== Available data
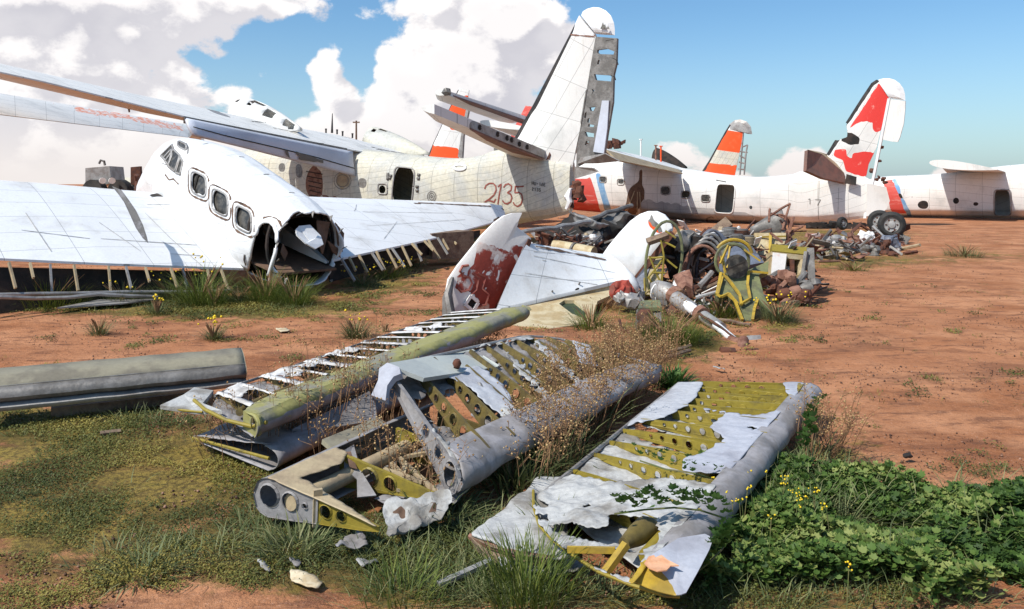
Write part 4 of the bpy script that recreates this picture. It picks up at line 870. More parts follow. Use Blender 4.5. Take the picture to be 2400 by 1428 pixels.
q.build('inspection_frame', 'stained_white', tt, smooth=False)
q = MB(); q.bar(W(1242, 562, dl(1242, 562) - .06), W(1158, 738, dl(1158, 738) - .06), .05, .07); q.build('hinge_rail', 'rust', tt)
SER = [[(1098, 622), (1084, 624), (1078, 636), (1086, 646), (1100, 650), (1106, 664), (1098, 680), (1082, 684), (1074, 676)], [(1106, 640), (1122, 652), (1116, 680), (1104, 690)], [(1120, 640), (1138, 652), (1130, 676), (1146, 690), (1138, 714), (1120, 718)]]
q = MB(); 
for st in SER: q.tube([W(x, y, dl(x, y) - .082) for x, y in st], .02, n=4)
for v_ in q.v: pass
q.build('faded_letter', 'ink_red', tt)
fr_pts = [(1410, 601), (1428, 575), (1452, 546), (1478, 518), (1500, 502), (1520, 495), (1540, 495), (1558, 503), (1571, 518), (1577, 536), (1574, 550), (1556, 572), (1528, 606), (1505, 635), (1488, 655), (1450, 628)]
dr = lambda x, y: 14.7 - (x - 1410) * .0035
pxslab(fr_pts, dr, .05, [([(1518, 515), (1526, 523), (1540, 536), (1552, 548), (1546, 550), (1530, 538), (1516, 524)], 1), ([(1524, 500), (1532, 515), (1548, 530), (1556, 546), (1548, 546), (1530, 530), (1522, 516)], 2)], ('white_paint', 'orange_paint', 'bare_dark_metal'), parent=tt, jit=3)
q = MB(); q.bar(W(1577, 545, 14.0), W(1488, 658, 14.3), .03, .10); q.build('hinge_rail', 'rust', tt)
q = MB(); q.plate([W(1530, 600, 14.2), W(1488, 656, 14.2), W(1505, 690, 13.9), W(1514, 650, 14.1), W(1524, 625, 14.2)], .05); q.build('rudder_stub', 'blue_grey', tt, smooth=False)
cone = MB(); cone.tube([W(1455, 642, 13.75), W(1470, 658, 13.65), W(1488, 676, 13.6), W(1495, 684, 13.6)], [.14, .15, .10, .02], n=12); cone.build('tail_cone', 'white_paint', tt)
un = MB(); un.plate([W(1163, 731, 12.12), W(1300, 701, 12.9), W(1487, 656, 13.92), W(1478, 672, 13.8), W(1400, 706, 12.9), W(1388, 757, 11.55), W(1290, 770, 11.1), W(1200, 762, 11.4)], .06, holes=[[W(1322, 704, 12.8), W(1345, 704, 12.8), W(1372, 728, 12.3), W(1372, 748, 11.8), W(1340, 735, 12.1), W(1310, 712, 12.6)]])
un.build('lower_skin', 'cream_part', tt, smooth=False)
q = MB(); q.plate([W(1305, 700, 13.1), W(1350, 695, 13.2), W(1382, 752, 11.9), W(1330, 752, 11.9)], .04); q.build('inner_skin', 'dark_green', tt, smooth=False)
q = MB()
for (x, y, u_, v_) in ((1350, 676, 10, -14), (1375, 672, 6, -8), (1290, 690, 5, -9), (1268, 712, 16, 18), (1330, 700, 8, 14), (1345, 690, 9, 16), (1300, 722, -4, 20)): q.tube(wob([W(x, y, 12.9 + (x - 1290) * .006), W(x + u_, y + v_, 12.8 + (x - 1290) * .006)], .02, 3), .014)
q.build('bent_rod', 'bare_dark_metal', tt, split=True)
q = MB(); q.tube([W(1060, 650, 12.35), W(1052, 690, 12.2), W(1058, 742, 12.1)], [.03, .07, .07]); q.tube([W(1053, 655, 12.5), W(1046, 700, 12.4), W(1044, 744, 12.3)], [.03, .06, .05]); q.crumple(.04, 4)
tag(q.build('torn_rudder_edge', 'bare_dark_metal', tt), None, None)

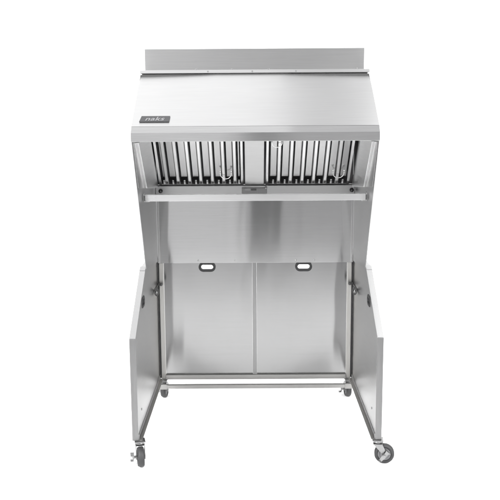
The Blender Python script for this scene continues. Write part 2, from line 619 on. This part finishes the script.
====
Every entry above is to be set down exactly; the pictures are to be left out.

Write part 4 of the bpy script that recreates this picture. It picks up at line 870. More parts follow. Use Blender 4.5. Take the picture to be 2400 by 1428 pixels.
q.build('inspection_frame', 'stained_white', tt, smooth=False)
q = MB(); q.bar(W(1242, 562, dl(1242, 562) - .06), W(1158, 738, dl(1158, 738) - .06), .05, .07); q.build('hinge_rail', 'rust', tt)
SER = [[(1098, 622), (1084, 624), (1078, 636), (1086, 646), (1100, 650), (1106, 664), (1098, 680), (1082, 684), (1074, 676)], [(1106, 640), (1122, 652), (1116, 680), (1104, 690)], [(1120, 640), (1138, 652), (1130, 676), (1146, 690), (1138, 714), (1120, 718)]]
q = MB(); 
for st in SER: q.tube([W(x, y, dl(x, y) - .082) for x, y in st], .02, n=4)
for v_ in q.v: pass
q.build('faded_letter', 'ink_red', tt)
fr_pts = [(1410, 601), (1428, 575), (1452, 546), (1478, 518), (1500, 502), (1520, 495), (1540, 495), (1558, 503), (1571, 518), (1577, 536), (1574, 550), (1556, 572), (1528, 606), (1505, 635), (1488, 655), (1450, 628)]
dr = lambda x, y: 14.7 - (x - 1410) * .0035
pxslab(fr_pts, dr, .05, [([(1518, 515), (1526, 523), (1540, 536), (1552, 548), (1546, 550), (1530, 538), (1516, 524)], 1), ([(1524, 500), (1532, 515), (1548, 530), (1556, 546), (1548, 546), (1530, 530), (1522, 516)], 2)], ('white_paint', 'orange_paint', 'bare_dark_metal'), parent=tt, jit=3)
q = MB(); q.bar(W(1577, 545, 14.0), W(1488, 658, 14.3), .03, .10); q.build('hinge_rail', 'rust', tt)
q = MB(); q.plate([W(1530, 600, 14.2), W(1488, 656, 14.2), W(1505, 690, 13.9), W(1514, 650, 14.1), W(1524, 625, 14.2)], .05); q.build('rudder_stub', 'blue_grey', tt, smooth=False)
cone = MB(); cone.tube([W(1455, 642, 13.75), W(1470, 658, 13.65), W(1488, 676, 13.6), W(1495, 684, 13.6)], [.14, .15, .10, .02], n=12); cone.build('tail_cone', 'white_paint', tt)
un = MB(); un.plate([W(1163, 731, 12.12), W(1300, 701, 12.9), W(1487, 656, 13.92), W(1478, 672, 13.8), W(1400, 706, 12.9), W(1388, 757, 11.55), W(1290, 770, 11.1), W(1200, 762, 11.4)], .06, holes=[[W(1322, 704, 12.8), W(1345, 704, 12.8), W(1372, 728, 12.3), W(1372, 748, 11.8), W(1340, 735, 12.1), W(1310, 712, 12.6)]])
un.build('lower_skin', 'cream_part', tt, smooth=False)
q = MB(); q.plate([W(1305, 700, 13.1), W(1350, 695, 13.2), W(1382, 752, 11.9), W(1330, 752, 11.9)], .04); q.build('inner_skin', 'dark_green', tt, smooth=False)
q = MB()
for (x, y, u_, v_) in ((1350, 676, 10, -14), (1375, 672, 6, -8), (1290, 690, 5, -9), (1268, 712, 16, 18), (1330, 700, 8, 14), (1345, 690, 9, 16), (1300, 722, -4, 20)): q.tube(wob([W(x, y, 12.9 + (x - 1290) * .006), W(x + u_, y + v_, 12.8 + (x - 1290) * .006)], .02, 3), .014)
q.build('bent_rod', 'bare_dark_metal', tt, split=True)
q = MB(); q.tube([W(1060, 650, 12.35), W(1052, 690, 12.2), W(1058, 742, 12.1)], [.03, .07, .07]); q.tube([W(1053, 655, 12.5), W(1046, 700, 12.4), W(1044, 744, 12.3)], [.03, .06, .05]); q.crumple(.04, 4)
tag(q.build('torn_rudder_edge', 'bare_dark_metal', tt), None, None)

The Blender Python script for this scene continues. Write part 2, from line 619 on. This part finishes the script.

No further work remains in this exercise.